▸ Task requirements
Write out the listing beneath this instruction in its entirety, exactly as it reads.

▸ Supplied information
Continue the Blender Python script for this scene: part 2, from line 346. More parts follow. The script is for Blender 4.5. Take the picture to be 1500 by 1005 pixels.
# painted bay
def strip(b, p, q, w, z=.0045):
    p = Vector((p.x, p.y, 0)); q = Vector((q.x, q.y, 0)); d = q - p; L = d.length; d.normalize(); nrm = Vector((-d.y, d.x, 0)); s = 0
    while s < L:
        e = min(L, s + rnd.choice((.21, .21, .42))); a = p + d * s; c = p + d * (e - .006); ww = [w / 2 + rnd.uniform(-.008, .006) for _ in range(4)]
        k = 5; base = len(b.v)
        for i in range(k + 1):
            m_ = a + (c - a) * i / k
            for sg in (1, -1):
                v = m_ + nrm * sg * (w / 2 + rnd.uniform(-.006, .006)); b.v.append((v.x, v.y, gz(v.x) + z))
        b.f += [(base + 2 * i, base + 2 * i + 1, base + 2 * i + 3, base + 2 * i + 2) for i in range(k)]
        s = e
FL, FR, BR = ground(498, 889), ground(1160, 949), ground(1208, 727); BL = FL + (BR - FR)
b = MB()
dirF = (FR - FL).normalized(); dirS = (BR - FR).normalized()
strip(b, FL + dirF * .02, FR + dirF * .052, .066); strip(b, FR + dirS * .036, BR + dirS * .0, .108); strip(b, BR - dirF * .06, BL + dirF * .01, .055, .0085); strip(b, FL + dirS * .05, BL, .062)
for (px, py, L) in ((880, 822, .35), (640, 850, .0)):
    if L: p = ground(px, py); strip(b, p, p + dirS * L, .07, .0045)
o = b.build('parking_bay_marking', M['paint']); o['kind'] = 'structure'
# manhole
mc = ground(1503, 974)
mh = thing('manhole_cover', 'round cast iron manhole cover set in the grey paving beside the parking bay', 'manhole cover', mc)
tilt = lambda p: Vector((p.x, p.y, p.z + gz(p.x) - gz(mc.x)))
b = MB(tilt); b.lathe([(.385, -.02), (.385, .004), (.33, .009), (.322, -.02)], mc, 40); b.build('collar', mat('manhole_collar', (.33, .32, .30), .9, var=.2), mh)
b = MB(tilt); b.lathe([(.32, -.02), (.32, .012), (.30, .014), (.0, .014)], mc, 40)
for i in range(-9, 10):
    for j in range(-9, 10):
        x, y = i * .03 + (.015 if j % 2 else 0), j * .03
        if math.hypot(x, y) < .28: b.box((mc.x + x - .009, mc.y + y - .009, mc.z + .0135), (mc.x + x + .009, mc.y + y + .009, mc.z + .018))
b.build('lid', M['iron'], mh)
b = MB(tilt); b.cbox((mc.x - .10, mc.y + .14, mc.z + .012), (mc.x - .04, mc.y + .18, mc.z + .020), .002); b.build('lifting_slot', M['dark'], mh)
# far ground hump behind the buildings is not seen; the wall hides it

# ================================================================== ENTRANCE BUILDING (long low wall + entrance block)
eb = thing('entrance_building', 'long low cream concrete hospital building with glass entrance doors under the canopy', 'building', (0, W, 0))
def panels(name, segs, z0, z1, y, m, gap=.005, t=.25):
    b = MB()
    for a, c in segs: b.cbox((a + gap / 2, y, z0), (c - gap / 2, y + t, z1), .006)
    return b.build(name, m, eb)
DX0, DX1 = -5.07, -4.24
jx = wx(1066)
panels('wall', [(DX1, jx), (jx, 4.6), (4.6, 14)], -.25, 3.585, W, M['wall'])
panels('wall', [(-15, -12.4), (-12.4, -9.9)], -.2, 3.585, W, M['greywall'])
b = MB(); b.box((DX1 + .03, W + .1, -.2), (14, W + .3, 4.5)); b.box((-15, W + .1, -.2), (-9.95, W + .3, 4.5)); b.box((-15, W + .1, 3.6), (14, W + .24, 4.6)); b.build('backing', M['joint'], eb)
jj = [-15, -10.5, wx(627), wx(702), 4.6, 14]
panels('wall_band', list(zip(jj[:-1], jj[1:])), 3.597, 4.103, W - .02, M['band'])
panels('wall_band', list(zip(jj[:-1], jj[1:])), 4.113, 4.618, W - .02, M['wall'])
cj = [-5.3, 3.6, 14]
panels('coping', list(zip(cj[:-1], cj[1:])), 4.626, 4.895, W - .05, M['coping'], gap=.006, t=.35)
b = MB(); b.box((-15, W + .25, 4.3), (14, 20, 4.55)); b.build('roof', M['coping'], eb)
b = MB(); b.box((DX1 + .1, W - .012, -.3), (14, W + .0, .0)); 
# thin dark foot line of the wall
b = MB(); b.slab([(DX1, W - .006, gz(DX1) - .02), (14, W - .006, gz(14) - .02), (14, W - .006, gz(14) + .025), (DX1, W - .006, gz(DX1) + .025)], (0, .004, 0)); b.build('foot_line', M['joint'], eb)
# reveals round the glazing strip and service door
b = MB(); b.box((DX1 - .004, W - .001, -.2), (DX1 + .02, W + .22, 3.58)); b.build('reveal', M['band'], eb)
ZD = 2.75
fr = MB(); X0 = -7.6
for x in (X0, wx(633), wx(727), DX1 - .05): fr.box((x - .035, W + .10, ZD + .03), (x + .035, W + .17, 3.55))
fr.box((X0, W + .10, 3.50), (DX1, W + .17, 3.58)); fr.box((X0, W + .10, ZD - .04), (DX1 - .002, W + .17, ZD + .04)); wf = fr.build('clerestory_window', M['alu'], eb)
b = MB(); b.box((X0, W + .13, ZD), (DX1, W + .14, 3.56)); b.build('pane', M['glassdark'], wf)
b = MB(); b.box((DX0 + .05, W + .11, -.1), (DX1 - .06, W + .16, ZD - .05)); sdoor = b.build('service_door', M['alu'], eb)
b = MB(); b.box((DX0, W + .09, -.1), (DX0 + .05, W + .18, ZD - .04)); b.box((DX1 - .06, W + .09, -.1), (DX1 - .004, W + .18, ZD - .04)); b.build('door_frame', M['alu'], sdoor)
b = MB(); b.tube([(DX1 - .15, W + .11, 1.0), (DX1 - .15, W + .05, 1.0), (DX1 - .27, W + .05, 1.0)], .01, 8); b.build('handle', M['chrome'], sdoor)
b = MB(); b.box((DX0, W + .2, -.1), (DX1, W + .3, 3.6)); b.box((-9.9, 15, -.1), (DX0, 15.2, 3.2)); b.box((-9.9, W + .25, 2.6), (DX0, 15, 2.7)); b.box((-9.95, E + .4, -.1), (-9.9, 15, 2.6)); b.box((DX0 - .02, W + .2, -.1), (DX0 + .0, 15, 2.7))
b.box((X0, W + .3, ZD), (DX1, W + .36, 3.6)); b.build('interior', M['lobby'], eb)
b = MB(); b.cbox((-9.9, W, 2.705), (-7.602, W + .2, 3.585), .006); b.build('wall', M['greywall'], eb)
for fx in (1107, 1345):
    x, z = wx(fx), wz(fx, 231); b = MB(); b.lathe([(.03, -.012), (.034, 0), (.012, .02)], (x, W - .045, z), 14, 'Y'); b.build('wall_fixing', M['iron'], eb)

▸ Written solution
Continue the Blender Python script for this scene: part 2, from line 346. More parts follow. The script is for Blender 4.5. Take the picture to be 1500 by 1005 pixels.
# painted bay
def strip(b, p, q, w, z=.0045):
    p = Vector((p.x, p.y, 0)); q = Vector((q.x, q.y, 0)); d = q - p; L = d.length; d.normalize(); nrm = Vector((-d.y, d.x, 0)); s = 0
    while s < L:
        e = min(L, s + rnd.choice((.21, .21, .42))); a = p + d * s; c = p + d * (e - .006); ww = [w / 2 + rnd.uniform(-.008, .006) for _ in range(4)]
        k = 5; base = len(b.v)
        for i in range(k + 1):
            m_ = a + (c - a) * i / k
            for sg in (1, -1):
                v = m_ + nrm * sg * (w / 2 + rnd.uniform(-.006, .006)); b.v.append((v.x, v.y, gz(v.x) + z))
        b.f += [(base + 2 * i, base + 2 * i + 1, base + 2 * i + 3, base + 2 * i + 2) for i in range(k)]
        s = e
FL, FR, BR = ground(498, 889), ground(1160, 949), ground(1208, 727); BL = FL + (BR - FR)
b = MB()
dirF = (FR - FL).normalized(); dirS = (BR - FR).normalized()
strip(b, FL + dirF * .02, FR + dirF * .052, .066); strip(b, FR + dirS * .036, BR + dirS * .0, .108); strip(b, BR - dirF * .06, BL + dirF * .01, .055, .0085); strip(b, FL + dirS * .05, BL, .062)
for (px, py, L) in ((880, 822, .35), (640, 850, .0)):
    if L: p = ground(px, py); strip(b, p, p + dirS * L, .07, .0045)
o = b.build('parking_bay_marking', M['paint']); o['kind'] = 'structure'
# manhole
mc = ground(1503, 974)
mh = thing('manhole_cover', 'round cast iron manhole cover set in the grey paving beside the parking bay', 'manhole cover', mc)
tilt = lambda p: Vector((p.x, p.y, p.z + gz(p.x) - gz(mc.x)))
b = MB(tilt); b.lathe([(.385, -.02), (.385, .004), (.33, .009), (.322, -.02)], mc, 40); b.build('collar', mat('manhole_collar', (.33, .32, .30), .9, var=.2), mh)
b = MB(tilt); b.lathe([(.32, -.02), (.32, .012), (.30, .014), (.0, .014)], mc, 40)
for i in range(-9, 10):
    for j in range(-9, 10):
        x, y = i * .03 + (.015 if j % 2 else 0), j * .03
        if math.hypot(x, y) < .28: b.box((mc.x + x - .009, mc.y + y - .009, mc.z + .0135), (mc.x + x + .009, mc.y + y + .009, mc.z + .018))
b.build('lid', M['iron'], mh)
b = MB(tilt); b.cbox((mc.x - .10, mc.y + .14, mc.z + .012), (mc.x - .04, mc.y + .18, mc.z + .020), .002); b.build('lifting_slot', M['dark'], mh)
# far ground hump behind the buildings is not seen; the wall hides it

# ================================================================== ENTRANCE BUILDING (long low wall + entrance block)
eb = thing('entrance_building', 'long low cream concrete hospital building with glass entrance doors under the canopy', 'building', (0, W, 0))
def panels(name, segs, z0, z1, y, m, gap=.005, t=.25):
    b = MB()
    for a, c in segs: b.cbox((a + gap / 2, y, z0), (c - gap / 2, y + t, z1), .006)
    return b.build(name, m, eb)
DX0, DX1 = -5.07, -4.24
jx = wx(1066)
panels('wall', [(DX1, jx), (jx, 4.6), (4.6, 14)], -.25, 3.585, W, M['wall'])
panels('wall', [(-15, -12.4), (-12.4, -9.9)], -.2, 3.585, W, M['greywall'])
b = MB(); b.box((DX1 + .03, W + .1, -.2), (14, W + .3, 4.5)); b.box((-15, W + .1, -.2), (-9.95, W + .3, 4.5)); b.box((-15, W + .1, 3.6), (14, W + .24, 4.6)); b.build('backing', M['joint'], eb)
jj = [-15, -10.5, wx(627), wx(702), 4.6, 14]
panels('wall_band', list(zip(jj[:-1], jj[1:])), 3.597, 4.103, W - .02, M['band'])
panels('wall_band', list(zip(jj[:-1], jj[1:])), 4.113, 4.618, W - .02, M['wall'])
cj = [-5.3, 3.6, 14]
panels('coping', list(zip(cj[:-1], cj[1:])), 4.626, 4.895, W - .05, M['coping'], gap=.006, t=.35)
b = MB(); b.box((-15, W + .25, 4.3), (14, 20, 4.55)); b.build('roof', M['coping'], eb)
b = MB(); b.box((DX1 + .1, W - .012, -.3), (14, W + .0, .0)); 
# thin dark foot line of the wall
b = MB(); b.slab([(DX1, W - .006, gz(DX1) - .02), (14, W - .006, gz(14) - .02), (14, W - .006, gz(14) + .025), (DX1, W - .006, gz(DX1) + .025)], (0, .004, 0)); b.build('foot_line', M['joint'], eb)
# reveals round the glazing strip and service door
b = MB(); b.box((DX1 - .004, W - .001, -.2), (DX1 + .02, W + .22, 3.58)); b.build('reveal', M['band'], eb)
ZD = 2.75
fr = MB(); X0 = -7.6
for x in (X0, wx(633), wx(727), DX1 - .05): fr.box((x - .035, W + .10, ZD + .03), (x + .035, W + .17, 3.55))
fr.box((X0, W + .10, 3.50), (DX1, W + .17, 3.58)); fr.box((X0, W + .10, ZD - .04), (DX1 - .002, W + .17, ZD + .04)); wf = fr.build('clerestory_window', M['alu'], eb)
b = MB(); b.box((X0, W + .13, ZD), (DX1, W + .14, 3.56)); b.build('pane', M['glassdark'], wf)
b = MB(); b.box((DX0 + .05, W + .11, -.1), (DX1 - .06, W + .16, ZD - .05)); sdoor = b.build('service_door', M['alu'], eb)
b = MB(); b.box((DX0, W + .09, -.1), (DX0 + .05, W + .18, ZD - .04)); b.box((DX1 - .06, W + .09, -.1), (DX1 - .004, W + .18, ZD - .04)); b.build('door_frame', M['alu'], sdoor)
b = MB(); b.tube([(DX1 - .15, W + .11, 1.0), (DX1 - .15, W + .05, 1.0), (DX1 - .27, W + .05, 1.0)], .01, 8); b.build('handle', M['chrome'], sdoor)
b = MB(); b.box((DX0, W + .2, -.1), (DX1, W + .3, 3.6)); b.box((-9.9, 15, -.1), (DX0, 15.2, 3.2)); b.box((-9.9, W + .25, 2.6), (DX0, 15, 2.7)); b.box((-9.95, E + .4, -.1), (-9.9, 15, 2.6)); b.box((DX0 - .02, W + .2, -.1), (DX0 + .0, 15, 2.7))
b.box((X0, W + .3, ZD), (DX1, W + .36, 3.6)); b.build('interior', M['lobby'], eb)
b = MB(); b.cbox((-9.9, W, 2.705), (-7.602, W + .2, 3.585), .006); b.build('wall', M['greywall'], eb)
for fx in (1107, 1345):
    x, z = wx(fx), wz(fx, 231); b = MB(); b.lathe([(.03, -.012), (.034, 0), (.012, .02)], (x, W - .045, z), 14, 'Y'); b.build('wall_fixing', M['iron'], eb)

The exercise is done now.